Examining Antisemitism Within “The Great Gatsby”


Catherine Auerbach

F. Scott Fitzgerald’s The Great Gatsby is regarded by many as the classic American novel. Any American high school graduate is likely to have read it, and its themes and references serve as common allusions across other forms of literature and media. However, its place at the heart of modern American literature prompts us to examine its flaws and question its idolization. 


The Great Gatsby is loved for its characterization of the roaring 20s and upper class American society in the early 20th century. This delineation is not limited to the lavish festivities held by the greatest conspicuous consumers, but also to racist and antisemitic thought incredibly prevalent at the time. Characters like Tom Buchanan openly support racist ideology and white supremacy, citing his enjoyment of “The Rise of the Coloured Empires” and his concern that the “dominant” white race will be “utterly submerged” by other races if they don’t look out and take action. Fitzgerald’s characterization of Tom Buchanan closely reflects Fitzgerald’s personal views, as seen in a 1921 letter to Edmund Wilson, in which he wrote, “The negroid streak creeps northward to defile the Nordic race. Already the Italians have the souls of blackamoors.” Thus, the renown accurate portrayal of American polite society and ideology within The Great Gatsby may not solely derive from a place of societal observation, but also personal ideological holdings. 


Further, Fitzgerald’s implementation of antisemitic stereotypes through characters like Meyer Wolfshiem leaves room for discussion around Fitzgerald’s views, as well as the question of whether these stereotypes have any real thematic function within the novel at all. 


Meyer Wolfshiem is first introduced in Chapter 4 of the novel, and is described as a “small, flat-nosed Jew,” with a “large head” and “tiny eyes,” as well as “two fine growths of hair which luxuriated in either nostril.” These descriptions, specifically regarding Wolfshiem’s large head and flat nose, are common antisemitic stereotypes. They were often illustrated in antisemitic caricatures during the early 20th century, found in France during the Dreyfuss Affair and embedded in propaganda across Nazi Germany. These depictions of Jews as beady-eyed and small have often been presented in agendas that attempt to provoke hate and disgust against the Jewish community. Antisemitic caricatures (or, more applicable to society today, Neo-Nazi internet memes) are often found alongside antisemitic motifs related to money, power, and conspiracy.
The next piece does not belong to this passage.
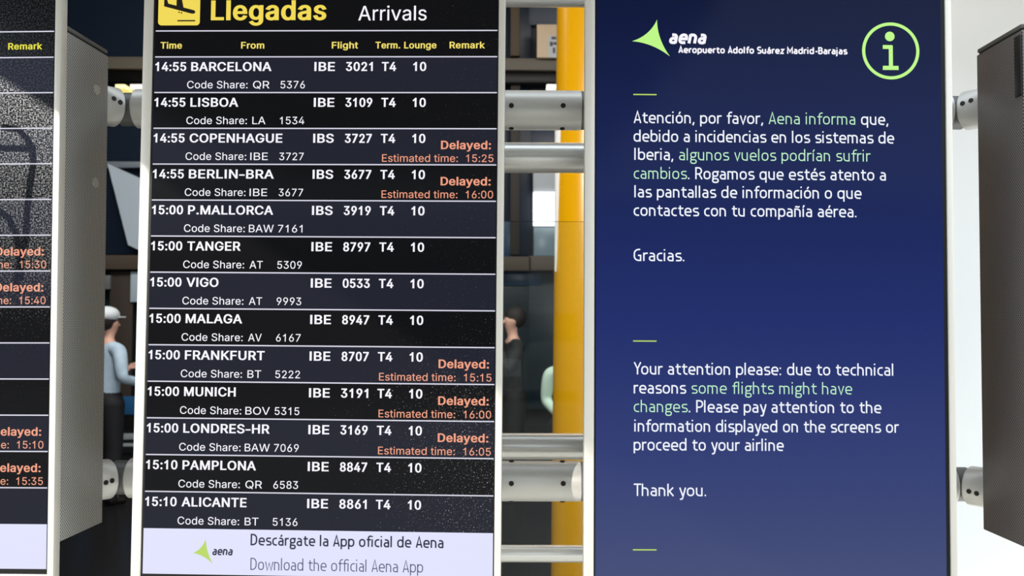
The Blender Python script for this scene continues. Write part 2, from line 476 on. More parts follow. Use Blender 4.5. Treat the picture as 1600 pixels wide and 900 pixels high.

Through the establishment of exaggerated defining characteristics for Jews within media, antisemitic ideology has pervaded society on every scale imaginable, encouraging discrimination against Jews for reasons competely invalid. 


The stereotypes used to describe Meyer Wolfshiem become more concerning when analyzed alongside his character’s actual role in the novel. Wolfsheim is a gambler who, according to Jay Gatsby, “fixed the World Series back in 1919.” Though gambling and bootlegging were a highlight of the culture of the roaring twenties, Wolfshiem’s role within the World Series scheme evokes these popular motifs of Jewish conspiracy and power. It is widely believed that the 1919 World Series was in fact “fixed,” but Fitzgerald’s attribution of this to a Jewish character, already marked by clear stereotypes, makes Wolfshiem seem like a caricature himself. 


As Arthur Krystal discusses in his 2015 New Yorker article “Fitzgerald and the Jews,” its questionable as to whether Fitzgerald’s clear use of stereotypes comes from a place of true maliciousness, or rather just a shockingly provincial and narrow-minded attitude towards others. As Krystal points out, Fitzgerald’s personal feelings of bigotry extended beyond African Americans and Jews to less marginalized groups like the Irish. Nevertheless, whether Wolfshiem’s character was created with genuine antisemitic intent or simply emboldened the perception of Jews already present in the media, Fitzgerald’s incorporation of these stereotypes signifies his own lack of effort to consider Jews beyond the surface level. In capturing the fervent reality of the time, Fitzgerald also amplifies harmful ideologies, creating his own caricatures and metaphors for Jewish greed and dishonesty. 


So: Should The Great Gatsby be revoked of its title as the great American novel? Of course not. Perfection does not constitute greatness, as seen in the problematic plotlines and motifs of many beloved American classics. But part of our interaction with this novel, as we continue to keep it on its pedestal, must be to identify, call out, and question what makes it great, and what makes it not-so-great. Exposing students to antisemitic, racist, or generally prejudiced ideologies reaps no benefit if we fail to examine and investigate these ideologies’ histories and faults; it only furthers the chance that history will repeat itself, and that hatred will continue to fester. When reading The Great Gatsby, one should not skip over antisemitic stereotypes or racist thought because it feels uncomfortable, but rather use it as an opportunity to learn about the prejudice of the era. Intolerance of bigotry begins with recognizing this bigotry in the first place, even if disguised as a mysterious gambler in our most cherished novel.